What he did not only created the company's loss leader but was in keeping with the pair's frugal mind-set: he neatly recycled each day's leftovers. Every night, he took the extra pita bread, dusted it with cinnamon sugar or parmesan and garlic, chopped it into wedges, and baked it. The next day he and Stacy handed out chips to the people waiting in line. Soon customers showed up specifically asking for the crispy, low-fat chips.

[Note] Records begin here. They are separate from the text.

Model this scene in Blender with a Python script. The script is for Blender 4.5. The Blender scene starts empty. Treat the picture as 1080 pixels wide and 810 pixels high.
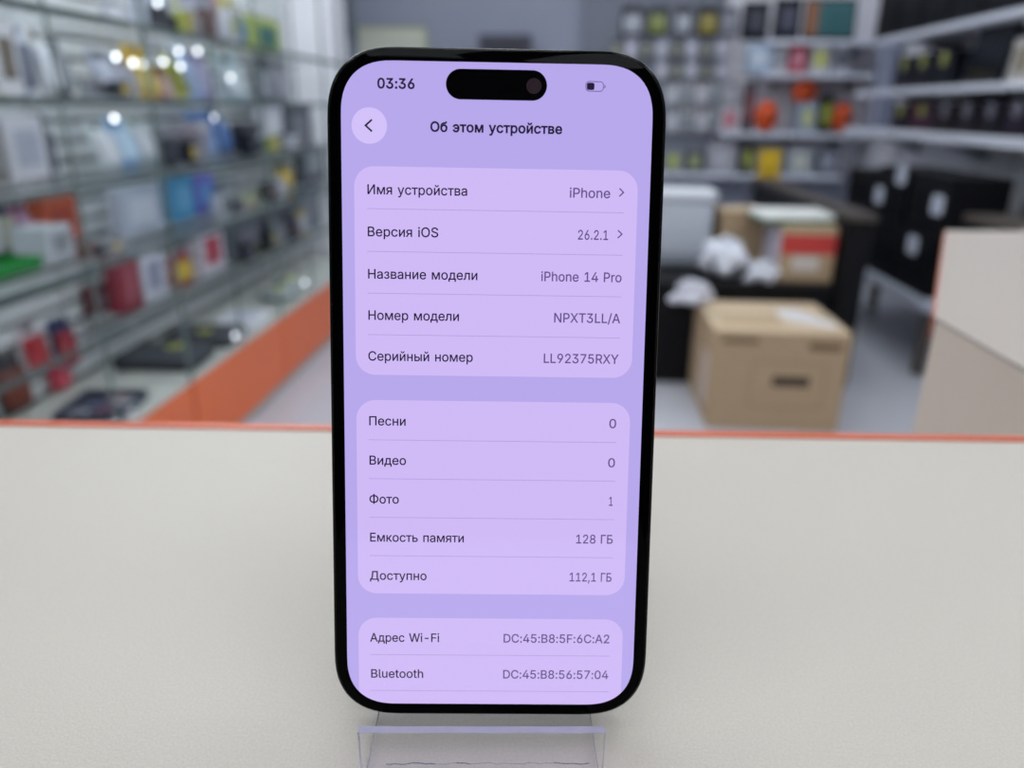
import bpy, bmesh, math, random
from mathutils import Vector, Matrix
random.seed(7)
PI = math.pi
R = math.radians
S = bpy.context.scene
COL = S.collection

# ------------------------------------------------------------ camera, world, exposure
PITCH, YAW, ROLL = R(20.0), R(4.0), R(0.7)
CAM_Z = 1.1372
cd = bpy.data.cameras.new('camera')
cd.sensor_width = 36.0
cd.lens = 36.0 * 800 / 1080
cd.clip_start = 0.01
cd.clip_end = 60
cd.dof.use_dof = True
cd.dof.focus_distance = 0.166
cd.dof.aperture_fstop = 8.6
cam = bpy.data.objects.new('camera', cd)
COL.objects.link(cam)
cam.matrix_world = (Matrix.Translation((0, 0, CAM_Z)) @ Matrix.Rotation(YAW, 4, 'Z')
                    @ Matrix.Rotation(R(90) - PITCH, 4, 'X') @ Matrix.Rotation(ROLL, 4, 'Z'))
S.camera = cam
w = bpy.data.worlds.new('world')
S.world = w
w.use_nodes = True
w.node_tree.nodes['Background'].inputs[0].default_value = (0.62, 0.68, 0.8, 1)
w.node_tree.nodes['Background'].inputs[1].default_value = 0.3
S.view_settings.view_transform = 'Standard'
S.view_settings.look = 'None'
S.view_settings.exposure = 0.0
S.view_settings.gamma = 1.0
S.view_settings.use_curve_mapping = False
S.cycles.transparent_max_bounces = 48
STRIP_POWER = 40.0   # unseen light strips added to brighten the showcases
LAMP = 4.75          # ceiling panels
LAMP_COL = (0.90, 0.95, 1.0)

# ------------------------------------------------------------ helpers
def lin(c):
    return tuple(((v / 255) / 12.92 if v <= 10.3 else ((v / 255 + 0.055) / 1.055) ** 2.4) for v in c) + (1.0,)

MATS = {}
def mat(rgb, rough=0.5, metal=0.0, trans=0.0, emit=0.0, noise=0.0, scale=40.0, bump=0.0, ior=1.45, coat=0.0, spec=0.5):
    key = (tuple(rgb), rough, metal, trans, emit, noise, scale, bump, ior, coat, spec)
    if key in MATS:
        return MATS[key]
    m = bpy.data.materials.new('mat_%d_%d_%d' % tuple(int(v) for v in rgb))
    m.use_nodes = True
    nt = m.node_tree
    b = nt.nodes['Principled BSDF']
    b.inputs['Base Color'].default_value = lin(rgb)
    b.inputs['Roughness'].default_value = rough
    b.inputs['Metallic'].default_value = metal
    b.inputs['IOR'].default_value = ior
    b.inputs['Transmission Weight'].default_value = trans
    b.inputs['Coat Weight'].default_value = coat
    b.inputs['Specular IOR Level'].default_value = spec
    if emit:
        b.inputs['Emission Color'].default_value = lin(rgb)
        b.inputs['Emission Strength'].default_value = emit
    if noise or bump:
        tc = nt.nodes.new('ShaderNodeTexCoord')
        n = nt.nodes.new('ShaderNodeTexNoise')
        n.inputs['Scale'].default_value = scale
        n.inputs['Detail'].default_value = 4
        nt.links.new(tc.outputs['Object'], n.inputs['Vector'])
        if noise:
            mx = nt.nodes.new('ShaderNodeMix')
            mx.data_type = 'RGBA'
            mx.inputs['A'].default_value = tuple(max(0, v * (1 - noise)) for v in lin(rgb)[:3]) + (1,)
            mx.inputs['B'].default_value = tuple(min(1, v * (1 + noise)) for v in lin(rgb)[:3]) + (1,)
            nt.links.new(n.outputs['Fac'], mx.inputs['Factor'])
            nt.links.new(mx.outputs['Result'], b.inputs['Base Color'])
        if bump:
            bp = nt.nodes.new('ShaderNodeBump')
            bp.inputs['Strength'].default_value = bump
            bp.inputs['Distance'].default_value = 0.001
            nt.links.new(n.outputs['Fac'], bp.inputs['Height'])
            nt.links.new(bp.outputs['Normal'], b.inputs['Normal'])
    MATS[key] = m
    return m

def sheet_glass(tint, refl=1.0, ior=1.25):
    """thin pane: clear with a tint, mirror by Fresnel"""
    key = ('sheet', tint, refl, ior)
    if key in MATS:
        return MATS[key]
    m = bpy.data.materials.new('sheet_glass')
    m.use_nodes = True
    nt = m.node_tree
    nt.nodes.clear()
    out = nt.nodes.new('ShaderNodeOutputMaterial')
    t = nt.nodes.new('ShaderNodeBsdfTransparent')
    t.inputs[0].default_value = lin(tint)
    g = nt.nodes.new('ShaderNodeBsdfGlossy')
    g.inputs['Roughness'].default_value = 0.03
    fr = nt.nodes.new('ShaderNodeFresnel')
    fr.inputs[0].default_value = ior
    ge = nt.nodes.new('ShaderNodeNewGeometry')
    ml = nt.nodes.new('ShaderNodeMath')
    ml.operation = 'MULTIPLY_ADD'      # the pane mirrors on its outer face only
    ml.inputs[1].default_value = -1.0
    ml2 = nt.nodes.new('ShaderNodeMath')
    ml2.operation = 'MULTIPLY'
    ml.inputs[2].default_value = 1.0
    nt.links.new(ge.outputs['Backfacing'], ml.inputs[0])
    nt.links.new(fr.outputs[0], ml2.inputs[0])
    nt.links.new(ml.outputs[0], ml2.inputs[1])
    mx = nt.nodes.new('ShaderNodeMixShader')
    nt.links.new(ml2.outputs[0], mx.inputs[0])
    nt.links.new(t.outputs[0], mx.inputs[1])
    nt.links.new(g.outputs[0], mx.inputs[2])
    nt.links.new(mx.outputs[0], out.inputs[0])
    MATS[key] = m
    return m

class MB:
    """collects shapes, build() links them as one mesh object"""
    def __init__(s):
        s.bm = bmesh.new()
    def box(s, x0, x1, y0, y1, z0, z1, bev=0.0, seg=2, mi=0):
        t = bmesh.new()
        bmesh.ops.create_cube(t, size=1)
        for v in t.verts:
            v.co = Vector(((x0 + x1) / 2 + v.co.x * (x1 - x0), (y0 + y1) / 2 + v.co.y * (y1 - y0), (z0 + z1) / 2 + v.co.z * (z1 - z0)))
        if bev:
            bmesh.ops.bevel(t, geom=list(t.edges), offset=bev, segments=seg, profile=0.5, affect='EDGES')
        s._add(t, mi)
        return s
    def _add(s, t, mi=0, smooth=False):
        for f in t.faces:
            f.material_index = mi
            f.smooth = smooth
        me = bpy.data.meshes.new('tmp')
        t.to_mesh(me)
        t.free()
        s.bm.from_mesh(me)
        bpy.data.meshes.remove(me)
    def cyl(s, p0, p1, r, r2=None, n=20, mi=0):
        p0, p1 = Vector(p0), Vector(p1)
        t = bmesh.new()
        bmesh.ops.create_cone(t, cap_ends=True, segments=n, radius1=r, radius2=r if r2 is None else r2, depth=(p1 - p0).length)
        q = (p1 - p0).to_track_quat('Z', 'Y')
        bmesh.ops.transform(t, matrix=Matrix.Translation((p0 + p1) / 2) @ q.to_matrix().to_4x4(), verts=t.verts)
        s._add(t, mi, True)
        return s
    def ball(s, c, r, sz=(1, 1, 1), n=24, mi=0):
        t = bmesh.new()
        bmesh.ops.create_uvsphere(t, u_segments=n, v_segments=n // 2, radius=r)
        bmesh.ops.transform(t, matrix=Matrix.Translation(c) @ Matrix.Diagonal((*sz, 1)), verts=t.verts)
        s._add(t, mi, True)
        return s
    def prism(s, pts, a, b, axis='Z', mi=0, bev=0.0, seg=3, smooth=False):
        """closed outline pts extruded from a to b along an axis; pts are the other two coordinates in order"""
        t = bmesh.new()
        def P(u, v, w_):
            return {'Z': (u, v, w_), 'Y': (u, w_, v), 'X': (w_, u, v)}[axis]
        lo = [t.verts.new(P(u, v, a)) for u, v in pts]
        hi = [t.verts.new(P(u, v, b)) for u, v in pts]
        n = len(pts)
        caps = [t.faces.new(lo), t.faces.new(hi)]
        for i in range(n):
            t.faces.new((lo[i], lo[(i + 1) % n], hi[(i + 1) % n], hi[i]))
        bmesh.ops.recalc_face_normals(t, faces=t.faces)
        if bev:
            e = set(caps[0].edges) | set(caps[1].edges)
            bmesh.ops.bevel(t, geom=list(e), offset=bev, segments=seg, profile=0.5, affect='EDGES')
        s._add(t, mi, smooth)
        return s
    def build(s, name, mats, parent=None, smooth_angle=None):
        me = bpy.data.meshes.new(name)
        s.bm.to_mesh(me)
        s.bm.free()
        for m in (mats if isinstance(mats, (list, tuple)) else [mats]):
            me.materials.append(m)
        if smooth_angle:
            me.shade_smooth()
            me.set_sharp_from_angle(angle=R(smooth_angle))
        o = bpy.data.objects.new(name, me)
        COL.objects.link(o)
        if parent:
            o.parent = parent
        return o

def tag(o, label, cat, group=None):
    o['label'] = label
    o['category'] = cat
    if group:
        o['group'] = group
    return o

def thing(name, label, cat, loc=(0, 0, 0), rz=0.0, group=None):
    o = bpy.data.objects.new(name, None)
    COL.objects.link(o)
    o.empty_display_size = 0.05
    o.location = loc
    o.rotation_euler = (0, 0, rz)
    return tag(o, label, cat, group)

def structure(name, mb, m):
    o = mb.build(name, m)
    o['kind'] = 'structure'
    return o

def copy_tree(o, parent=None):
    c = o.copy()
    COL.objects.link(c)
    c.parent = parent
    for ch in list(o.children):
        copy_tree(ch, c)
    return c

# ------------------------------------------------------------ the room
def wall_mat(rgb, **k):
    return mat(rgb, rough=k.get('rough', 0.85), noise=0.04, scale=3.0)

X0, X1, Y0, Y1, ZC = -1.85, 2.15, -2.2, 6.1, 2.8
structure('floor', MB().box(X0 - .1, X1 + .1, Y0 - .1, Y1 + .1, -.1, 0), mat((192, 194, 202), rough=0.45, noise=0.05, scale=2.5))
structure('ceiling', MB().box(X0 - .1, X1 + .1, Y0 - .1, Y1 + .1, ZC, ZC + .1), mat((225, 226, 228), rough=0.9, noise=0.02, scale=6))
structure('wall_back', MB().box(X0 - .1, X1 + .1, Y1, Y1 + .1, 0, ZC), wall_mat((150, 155, 172)))
structure('wall_right', MB().box(X1, X1 + .1, Y0, Y1, 0, ZC), wall_mat((228, 228, 234)))
structure('wall_left', MB().box(X0 - .1, X0, Y0, Y1, 0, ZC), wall_mat((176, 180, 186)))
structure('wall_front', MB().box(X0 - .1, X1 + .1, Y0 - .1, Y0, 0, ZC), wall_mat((52, 52, 56)))
structure('baseboard_back', MB().box(X0, X1, Y1 - .015, Y1, 0, .08), mat((120, 122, 130), rough=.6))
# the white column that ends the row of showcases, and the dark upright behind it
structure('trim_1', MB().box(-1.85, -1.315, 4.42, 4.72, 0, ZC, .004), wall_mat((244, 242, 248)))
structure('trim_2', MB().box(-1.80, -1.63, 6.02, 6.1, 1.62, ZC, .004), mat((88, 94, 108), rough=.6))

def ceiling_light():
    t = thing('ceiling_light', 'square white ceiling light panel', 'ceiling light', (0, 0, ZC), group='square ceiling light panels')
    fr = MB()
    for a in ((-.3, .3, -.3, -.28), (-.3, .3, .28, .3), (-.3, -.28, -.28, .28), (.28, .3, -.28, .28)):
        fr.box(*a, -.03, 0)
    fr.build('frame', mat((235, 235, 238), rough=.4), t)
    MB().box(-.28, .28, -.28, .28, -.022, -.014).build('diffuser', LM, t)
    return t
LM = bpy.data.materials.new('lamp_panel')
LM.use_nodes = True
_b = LM.node_tree.nodes['Principled BSDF']
_b.inputs['Base Color'].default_value = (.9, .9, .9, 1)
_b.inputs['Emission Color'].default_value = (*LAMP_COL, 1)
_b.inputs['Emission Strength'].default_value = LAMP
first = ceiling_light()
spots = [(x, y) for y in (-1.3, -.3, .9, 2.2, 3.6, 5.2) for x in (-1.1, -.2, .7, 1.65)]
for i, (x, y) in enumerate(spots):
    o = first if i == 0 else copy_tree(first)
    o.location = (x, y, ZC)

# ------------------------------------------------------------ counters in the foreground
lam = bpy.data.materials.new('counter_laminate')
lam.use_nodes = True
nt = lam.node_tree
b = nt.nodes['Principled BSDF']
b.inputs['Roughness'].default_value = 0.42
tc = nt.nodes.new('ShaderNodeTexCoord')
n1 = nt.nodes.new('ShaderNodeTexNoise'); n1.inputs['Scale'].default_value = 1500; n1.inputs['Detail'].default_value = 3
n2 = nt.nodes.new('ShaderNodeTexNoise'); n2.inputs['Scale'].default_value = 9; n2.inputs['Detail'].default_value = 3
rmp = nt.nodes.new('ShaderNodeValToRGB')
rmp.color_ramp.elements[0].position = 0.3; rmp.color_ramp.elements[0].color = lin((185, 178, 166))
rmp.color_ramp.elements[1].position = 0.7; rmp.color_ramp.elements[1].color = lin((195, 188, 177))
bp = nt.nodes.new('ShaderNodeBump'); bp.inputs['Strength'].default_value = 0.18; bp.inputs['Distance'].default_value = 0.0003
for n in (n1, n2):
    nt.links.new(tc.outputs['Object'], n.inputs['Vector'])
nt.links.new(n1.outputs['Fac'], rmp.inputs['Fac'])
nt.links.new(rmp.outputs['Color'], b.inputs['Base Color'])
nt.links.new(n1.outputs['Fac'], bp.inputs['Height'])
nt.links.new(bp.outputs['Normal'], b.inputs['Normal'])
side_cream = mat((222, 207, 192), rough=.5, noise=.02, scale=8)
orange = mat((238, 116, 62), rough=.38, noise=.04, scale=5)
orange_band = mat((204, 88, 46), rough=.3)

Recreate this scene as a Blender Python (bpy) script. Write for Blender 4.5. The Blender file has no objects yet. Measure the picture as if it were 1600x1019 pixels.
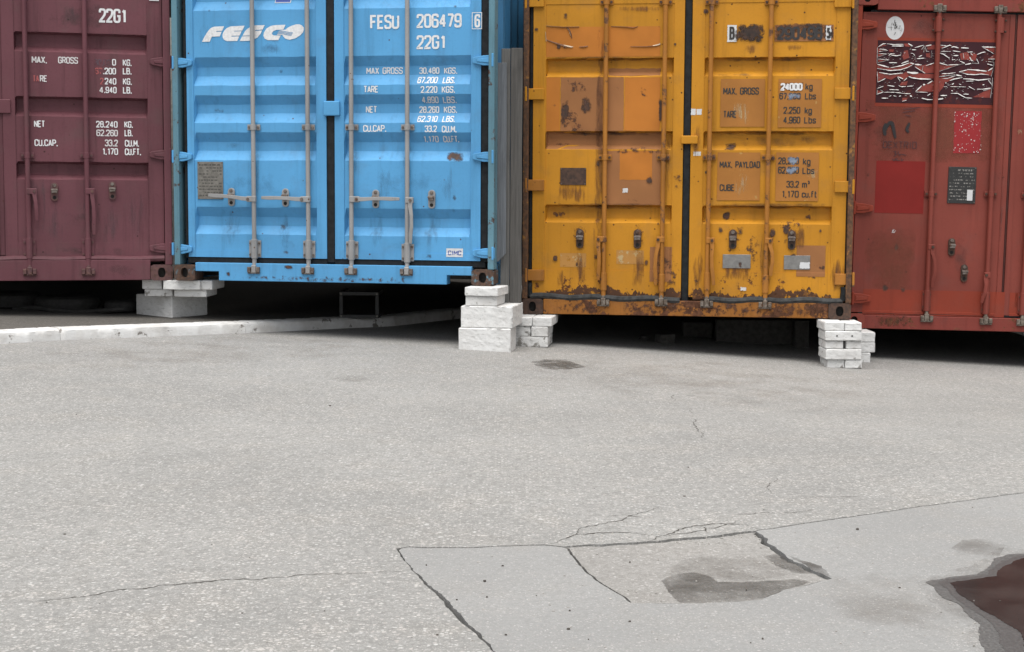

At that point, late in 1996, the Andruses faced a decision: stick with making sandwiches or switch to snacks? The pushcart had promise, thanks to the couple's location in Boston's business district: financiers were already offering to help them franchise the sandwich carts. "They were eating there every day, and they saw those lines," Stacy says of the potential investors. But after poring over trade journals, quizzing industry brokers, and talking to other snack makers, the Andruses decided they could mass-produce and store their pita treats and sell them nationwide. "We thought we could get bigger faster with the chips," says Stacy.